Я колебался принять какое-нибудь решение в этом деле. Присутствие Минны в значительной степени ухудшало мое настроение, без того сильно нарушенное тревогами последнего времени. Суровая погода, плохие печи, полная беспомощность в ведении хозяйства, неожиданно большие расходы, которых требовало устройство Минны, – все это совершенно убило во мне радость творчества, какую я испытывал, работая в отеле "Вольтер".

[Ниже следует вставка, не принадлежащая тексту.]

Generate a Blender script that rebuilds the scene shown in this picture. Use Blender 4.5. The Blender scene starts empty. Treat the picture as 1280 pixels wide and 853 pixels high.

Желая развлечь меня, семейство Шотт пригласило меня в Дармштадт на представление "Риенци" с участием Нимана. В Дармштадте, еще на вокзале, мне представился тогдашний министр фон Дальвиг и пригласил в свою ложу. Опасаясь демонстрации по моему адресу, которая легко могла бы показаться оскорбительной для Великого герцога, он остроумно решил, что из своей ложи может сделать вид, будто представляет меня публике от его имени. В этом смысле все сошло прилично и мило: само представление, показавшее мне Нимана в одной из его лучших ролей, было особенно интересно. При этом я увидел, какие были допущены огромные купюры, взамен чего балет, очевидно, чтоб польстить вкусу Великого герцога, был необычайно растянут повторением тривиальных мест. Из Дармштадта мне пришлось вернуться домой, опять-таки по рейнским льдинам. При очень дурном настроении духа я все-таки постарался внести кое-какой комфорт в свое домашнее хозяйство, наняв служанку, которая должна была готовить для меня завтрак. Обедал я в Europäischen Hof.